Wednesday, November 5, 2008

An election disappointment

There are people who know who their gay friends and relatives are, or at least most of them. There are people who don't know. And there are people who pretend they have none.

The case for gay civil marriage is simple and compelling, and can be summarized in two sentences: There is no compelling state interest in denying equal civil rights to gay couples and straight couples, and the benefits to those gay couples who choose to marry are paramount. Religious institutions already restrict the marriages that they recognize and sanction, and civil marriage has no impact on that fact.

The benefits of marriage need not be expounded here. We all know them.

But what is so frustrating is the pretense that civil gay marriages would somehow be an unbearable assault on the religious sacrament of marriage (to use the Christian term). Catholic doctrine already does not recognize second marriages. Many religious groups, orthodox Judaism being only a single example, do not approve of cross-religion marriages. Yet these marriages are, of course, sanctioned by the civil states.

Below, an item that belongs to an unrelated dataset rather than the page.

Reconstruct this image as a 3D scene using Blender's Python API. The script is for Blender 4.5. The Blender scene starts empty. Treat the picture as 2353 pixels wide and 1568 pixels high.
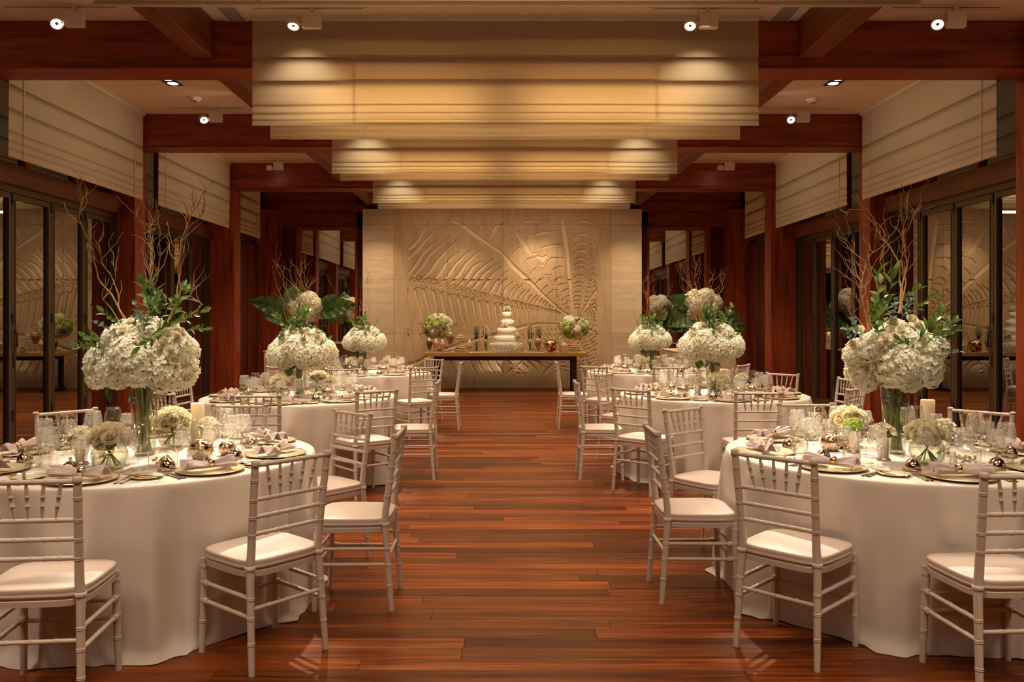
import bpy, math, random
import numpy as np
from mathutils import Vector, Matrix
PI = math.pi
rnd = random.Random(11)
SC = bpy.context.scene
COL = SC.collection
F = 1900.0; VX = 1155.0; VY = 732.0; H = 1.5

# ------------------------------------------------------------------ camera, world, exposure
cam = bpy.data.cameras.new('camera'); co = bpy.data.objects.new('camera', cam); COL.objects.link(co)
co.location = (0, 0, H); co.rotation_euler = (PI/2, 0, 0)
cam.sensor_width = 36; cam.lens = 36*F/2353; cam.shift_x = (1176.5-VX)/2353; cam.shift_y = (VY-784)/2353
cam.clip_start = .05; cam.clip_end = 200
SC.camera = co
w = bpy.data.worlds.new('world'); SC.world = w; w.use_nodes = True
w.node_tree.nodes['Background'].inputs[0].default_value = (.012, .014, .02, 1)
w.node_tree.nodes['Background'].inputs[1].default_value = .5
SC.view_settings.view_transform = 'Standard'; SC.view_settings.look = 'None'
SC.view_settings.gamma = 1; SC.view_settings.use_curve_mapping = False
SC.view_settings.exposure = -0.19
cy = SC.cycles
cy.max_bounces = 6; cy.diffuse_bounces = 4; cy.glossy_bounces = 3; cy.transmission_bounces = 4; cy.transparent_max_bounces = 16
cy.sample_clamp_indirect = 3; cy.caustics_reflective = False; cy.caustics_refractive = False
cy.use_denoising = True; cy.use_adaptive_sampling = True; cy.adaptive_threshold = .03

WARM = (1.0, .66, .36)
def spot(name, loc, tgt, power, deg, blend=.7, color=WARM, size=.04):
    l = bpy.data.lights.new(name, 'SPOT'); l.energy = power; l.spot_size = math.radians(deg); l.spot_blend = blend
    l.color = color; l.shadow_soft_size = size
    o = bpy.data.objects.new(name, l); COL.objects.link(o); o.location = loc
    o.rotation_euler = (Vector(tgt)-Vector(loc)).to_track_quat('-Z', 'Y').to_euler(); return o
def area(name, loc, tgt, power, sx, sy, color=WARM, spread=PI):
    l = bpy.data.lights.new(name, 'AREA'); l.energy = power; l.shape = 'RECTANGLE'; l.size = sx; l.size_y = sy; l.color = color; l.spread = spread
    o = bpy.data.objects.new(name, l); COL.objects.link(o); o.location = loc
    o.rotation_euler = (Vector(tgt)-Vector(loc)).to_track_quat('-Z', 'Y').to_euler(); return o
CZ = 4.28
TABLES = [('near left', -1.94, 4.48), ('middle left', -1.93, 7.85), ('far left', -1.89, 11.3),
          ('near right', 2.155, 4.54), ('middle right', 2.06, 8.1), ('far right', 2.09, 11.6)]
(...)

Many, including our president-elect, pretend that the solution is to have a new word for gay marriages, i.e., "civil unions". This would be sensible, as long as all civil weddings were "unions" and homosexual and heterosexual unions were held on equal terms. We could leave the word "marriage" to religion, if we wanted to. However, that is not what is proposed: Civil Unions are always a lesser option.

Thus, I find it crushing that California, the state I grew up in and arguably the most progressive state in the Union, has found it necessary to constitutionally enshrine civil discrimination. What a chance they had.